In Brooklyn, the progressive left is fracturing over charges of anti-Semitism.

A group of Jewish activists pamphleted an open mic event held last week at Brooklyn Commons, a progressive gathering space in Boerum Hill, condemning the venue’s leadership for partnering with “anti-Semities and white nationalists” — and the scene descended into chaos.

The crowd shouted. Cellphone cameras clicked on, cameras flashed. One man raised a chair over his head threateningly; a pile of papers, a coffee cup and music stand were wielded as weapons.

“I had never seen anything like it a progressive space,” said Michael A. Gould-Wartofsky, a protestor who was yanked off the stage. “I had seen it in neo-Nazi rallies, but never on the left at this tenor. People started … calling me a fascist and a Zionist Jew.”

Organizers at Brooklyn Commons, who protestors say forced them out of the venue amidst the uproar, declined to comment — and some Jewish activists denounced the protest.

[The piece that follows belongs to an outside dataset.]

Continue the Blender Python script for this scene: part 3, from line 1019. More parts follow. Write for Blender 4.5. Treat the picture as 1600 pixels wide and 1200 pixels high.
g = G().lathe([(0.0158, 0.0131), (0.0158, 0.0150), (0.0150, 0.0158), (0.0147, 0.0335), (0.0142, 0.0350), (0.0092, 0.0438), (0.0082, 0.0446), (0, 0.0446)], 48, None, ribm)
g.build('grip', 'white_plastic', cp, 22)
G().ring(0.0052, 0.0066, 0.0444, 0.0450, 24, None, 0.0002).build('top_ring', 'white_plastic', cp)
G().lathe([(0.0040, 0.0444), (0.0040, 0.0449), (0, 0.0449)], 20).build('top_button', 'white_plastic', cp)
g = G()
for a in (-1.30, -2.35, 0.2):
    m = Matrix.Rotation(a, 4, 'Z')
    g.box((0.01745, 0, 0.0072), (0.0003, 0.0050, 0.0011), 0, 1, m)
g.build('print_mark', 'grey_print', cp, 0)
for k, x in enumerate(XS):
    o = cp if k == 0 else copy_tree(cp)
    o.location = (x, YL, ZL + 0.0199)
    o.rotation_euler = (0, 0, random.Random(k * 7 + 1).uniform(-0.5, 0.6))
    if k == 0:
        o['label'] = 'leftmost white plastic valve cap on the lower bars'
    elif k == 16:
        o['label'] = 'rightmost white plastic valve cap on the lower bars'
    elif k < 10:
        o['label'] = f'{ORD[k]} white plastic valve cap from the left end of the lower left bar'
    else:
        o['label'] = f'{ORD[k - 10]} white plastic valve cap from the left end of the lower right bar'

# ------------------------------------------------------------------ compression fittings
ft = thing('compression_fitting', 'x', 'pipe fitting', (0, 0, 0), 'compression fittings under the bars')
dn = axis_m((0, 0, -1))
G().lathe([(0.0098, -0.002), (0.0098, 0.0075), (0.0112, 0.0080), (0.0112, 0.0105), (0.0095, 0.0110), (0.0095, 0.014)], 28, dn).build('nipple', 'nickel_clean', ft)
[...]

No one was hurt, but the incident comes just weeks after Brooklyn Commons hosted anti-Semitic 9/11 conspiracy theorist Christopher Bollyn for a September talk — a move widely condemned by leftist Jewish groups. The Commons did not directly answer charges that Bollyn was anti-Semitic, but did stand by their decision to host him — saying that the rental space was never meant to be a “cozy cocoon” for leftists.

The entire fiasco also prompted wider soul-searching within parts of the Jewish left, as activist groups struggle to distinguish political criticism of Israel from what they see as more deep-seated anti-Semitism. Anti-occupation groups IfNotNow and Jewish Voice for Peace — whose members themselves are branded as anti-Semitic for their criticism of Israel — scrambled to condemn Bollyn rhetoric.

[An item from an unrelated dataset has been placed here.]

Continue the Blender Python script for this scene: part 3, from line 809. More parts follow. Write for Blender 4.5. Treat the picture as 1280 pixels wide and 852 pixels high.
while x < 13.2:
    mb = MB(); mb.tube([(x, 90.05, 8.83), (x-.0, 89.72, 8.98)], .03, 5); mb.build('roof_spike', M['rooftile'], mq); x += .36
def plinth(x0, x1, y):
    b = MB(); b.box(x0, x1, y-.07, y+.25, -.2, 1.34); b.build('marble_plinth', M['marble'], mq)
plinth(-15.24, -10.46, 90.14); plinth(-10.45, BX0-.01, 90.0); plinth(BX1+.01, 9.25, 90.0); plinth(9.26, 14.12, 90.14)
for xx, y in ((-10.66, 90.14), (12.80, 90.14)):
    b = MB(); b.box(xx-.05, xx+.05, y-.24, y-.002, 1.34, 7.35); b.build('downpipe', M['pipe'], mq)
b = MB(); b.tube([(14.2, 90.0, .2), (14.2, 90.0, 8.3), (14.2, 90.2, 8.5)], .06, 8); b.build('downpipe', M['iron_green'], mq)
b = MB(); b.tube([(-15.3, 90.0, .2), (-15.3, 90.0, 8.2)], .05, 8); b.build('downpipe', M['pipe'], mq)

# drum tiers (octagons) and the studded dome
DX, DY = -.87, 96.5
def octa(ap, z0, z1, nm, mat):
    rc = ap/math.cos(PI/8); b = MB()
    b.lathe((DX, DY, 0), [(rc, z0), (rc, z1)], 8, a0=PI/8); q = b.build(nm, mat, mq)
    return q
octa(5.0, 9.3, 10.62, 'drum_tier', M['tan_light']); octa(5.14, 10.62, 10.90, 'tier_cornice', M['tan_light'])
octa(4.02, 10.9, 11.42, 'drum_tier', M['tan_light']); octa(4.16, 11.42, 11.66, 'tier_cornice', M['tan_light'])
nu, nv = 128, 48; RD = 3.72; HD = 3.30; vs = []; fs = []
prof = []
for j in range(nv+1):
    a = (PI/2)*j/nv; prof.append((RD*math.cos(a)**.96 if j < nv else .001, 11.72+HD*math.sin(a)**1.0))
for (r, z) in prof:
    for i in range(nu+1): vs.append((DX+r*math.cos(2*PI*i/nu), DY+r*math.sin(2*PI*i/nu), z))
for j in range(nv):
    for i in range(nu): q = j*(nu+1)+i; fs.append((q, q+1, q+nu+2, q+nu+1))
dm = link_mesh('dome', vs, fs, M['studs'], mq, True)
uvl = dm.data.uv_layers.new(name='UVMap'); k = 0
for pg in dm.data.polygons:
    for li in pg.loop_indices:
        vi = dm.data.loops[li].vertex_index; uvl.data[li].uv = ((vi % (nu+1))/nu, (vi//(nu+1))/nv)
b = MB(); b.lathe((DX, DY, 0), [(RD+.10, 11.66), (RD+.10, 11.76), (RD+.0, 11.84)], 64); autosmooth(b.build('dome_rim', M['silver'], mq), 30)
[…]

On the heels of the Bollyn event, JVP issued a “policy statement” defining anti-Semitism, seeking to distinguish “real anti-Semitism” from “problematic definitions,” like the ones leveled against them.

The new policy statement was put to the test just weeks later.

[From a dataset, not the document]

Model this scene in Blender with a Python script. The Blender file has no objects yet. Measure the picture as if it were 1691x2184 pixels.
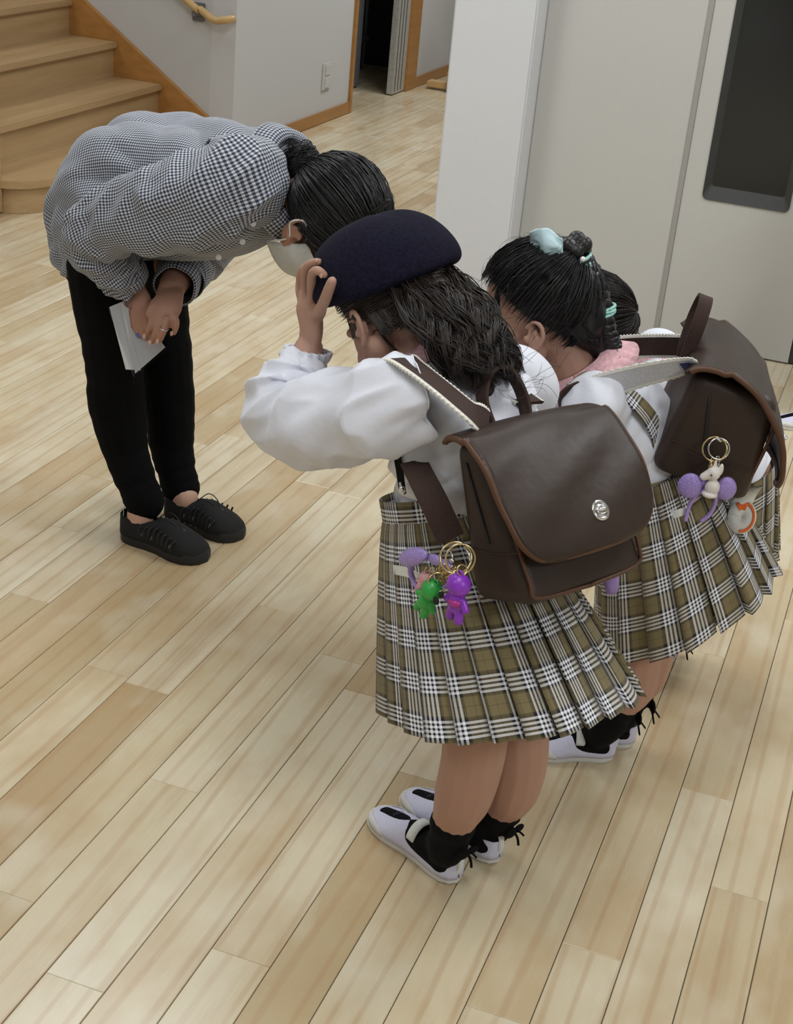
import bpy, bmesh, math, random
import numpy as np
from mathutils import Vector, Matrix
random.seed(7); np.random.seed(7)
rs = np.random.RandomState(11)
PI = math.pi
# ------------------------------------------------------------------ camera
H = 1.55                                    # eye height
YAW, PITCH, ROLL, FPX = -0.31322028, 0.44311785, -0.09717394, 3165.87
def camrot():
    y, p, r = YAW, PITCH, ROLL
    fw = np.array([math.sin(y)*math.cos(p), math.cos(y)*math.cos(p), -math.sin(p)])
    rt = np.array([math.cos(y), -math.sin(y), 0.0]); dn = np.cross(fw, rt)
    return np.array([rt*math.cos(r)+dn*math.sin(r), -rt*math.sin(r)+dn*math.cos(r), fw])
RC = camrot(); EYE = np.array([0, 0, H])
cam = bpy.data.cameras.new('camera'); camo = bpy.data.objects.new('camera', cam)
bpy.context.scene.collection.objects.link(camo); bpy.context.scene.camera = camo
cam.sensor_fit = 'HORIZONTAL'; cam.sensor_width = 36; cam.lens = FPX/1691*36
cam.clip_start = 0.05; cam.clip_end = 60
camo.matrix_world = Matrix(((RC[0][0], -RC[1][0], -RC[2][0], 0), (RC[0][1], -RC[1][1], -RC[2][1], 0), (RC[0][2], -RC[1][2], -RC[2][2], H), (0, 0, 0, 1)))
sc = bpy.context.scene
sc.view_settings.view_transform = 'Standard'; sc.view_settings.look = 'None'
sc.view_settings.gamma = 1; sc.view_settings.use_curve_mapping = False
sc.view_settings.exposure = 0.0
# ------------------------------------------------------------------ world
w = bpy.data.worlds.new('world'); sc.world = w; w.use_nodes = True
w.node_tree.nodes['Background'].inputs[0].default_value = (0.85, 0.92, 1, 1)
w.node_tree.nodes['Background'].inputs[1].default_value = 0.25
# ------------------------------------------------------------------ unseen ceiling panels above the frame, some added as fill for dim areas
LAMPS = [(-0.6, 1.2, 18), (-2.1, 3.2, 28), (0.9, 3.4, 34), (-0.6, 3.9, 12), (-2.0, 8.2, 40), (-1.4, 6.1, 24), (1.9, 0.2, 42), (-2.2, -0.2, 17), (-4.4, 5.4, 14)]
def lamps():
    for i, (x, y, e) in enumerate(LAMPS):
        l = bpy.data.lights.new('ceiling_and_fill_light', 'AREA'); l.shape = 'RECTANGLE'; l.size = 0.55; l.size_y = 1.15
        l.energy = e; l.color = (.945, 0.985, 1.0)
        o = bpy.data.objects.new('ceiling_and_fill_light', l); sc.collection.objects.link(o); o.location = (x, y, 2.66)
lamps()
# ------------------------------------------------------------------ helpers
def nrm(v):
    v = np.array(v, float); return v/max(1e-12, np.linalg.norm(v))
def at(px, py, p0, n):
    """point of the plane (p0, n) seen at photograph pixel (px, py)"""
    d = RC.T @ np.array([(px-845.5)/FPX, (py-1092)/FPX, 1]); n = np.array(n, float)
    return EYE + d*(((np.array(p0, float)-EYE)@n)/(d@n))
def cr(P, n, closed=False):
    """Catmull-Rom resample rows of P to n rows"""
    P = np.array(P, float)
    if P.ndim == 1: P = P[:, None]
    m = len(P)
    if closed: Q = np.vstack([P[-1:], P, P[:2]]); t = np.linspace(0, m, n, endpoint=False)
    else: Q = np.vstack([2*P[0]-P[1], P, 2*P[-1]-P[-2]]); t = np.linspace(0, m-1-1e-9, n)
    i = np.floor(t).astype(int); f = (t-i)[:, None]
    a, b, c_, d = Q[i], Q[i+1], Q[i+2], Q[i+3]
    return 0.5*((2*b)+(-a+c_)*f+(2*a-5*b+4*c_-d)*f*f+(-a+3*b-3*c_+d)*f**3)
_perm = np.random.RandomState(3).permutation(256); _perm = np.concatenate([_perm, _perm, _perm])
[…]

JVP condemned Miko Peled, a leftist Israeli writer, for expressing what they said were anti-Semitic views on Facebook. Other leftists pushed back, one condemning Vilkomerson as a “Zionist in the closet.” A few days later, the JVP dialed back its condemnation of Peled.

Gould-Wartofsky, who is a PhD candidate at New York University and also wrote a book chronicling the early days of the Occupy Wall Street protests, said that he would not seek to report the altercation at Brooklyn Commons to police.

He suggests that what’s at stake is competing definitions of anti-Semitism and the thorny question of when anti-Zionism becomes anti-Semitism.

“I have seen anti-Semitism on the left before,” said Gould-Wartofksy. “There are corners in the left that interact with the far right and see themselves on the same page.”

Not everyone at the Brooklyn event saw things from Gould-Wartofsky’s perspective. In a public Facebook post posted after the event, Mitchel Cohen, a Brooklyn Commons supporter, called Gould-Wartofsky’s group “white fascists” who disrupted a “gathering of mostly people of color” and “ranted at the people of color and leftists there.”

The group called themselves “Jewish Antifascist Action,” Cohen noted, but charged: “the so-called ‘anti-racists’… were as racist as can be.”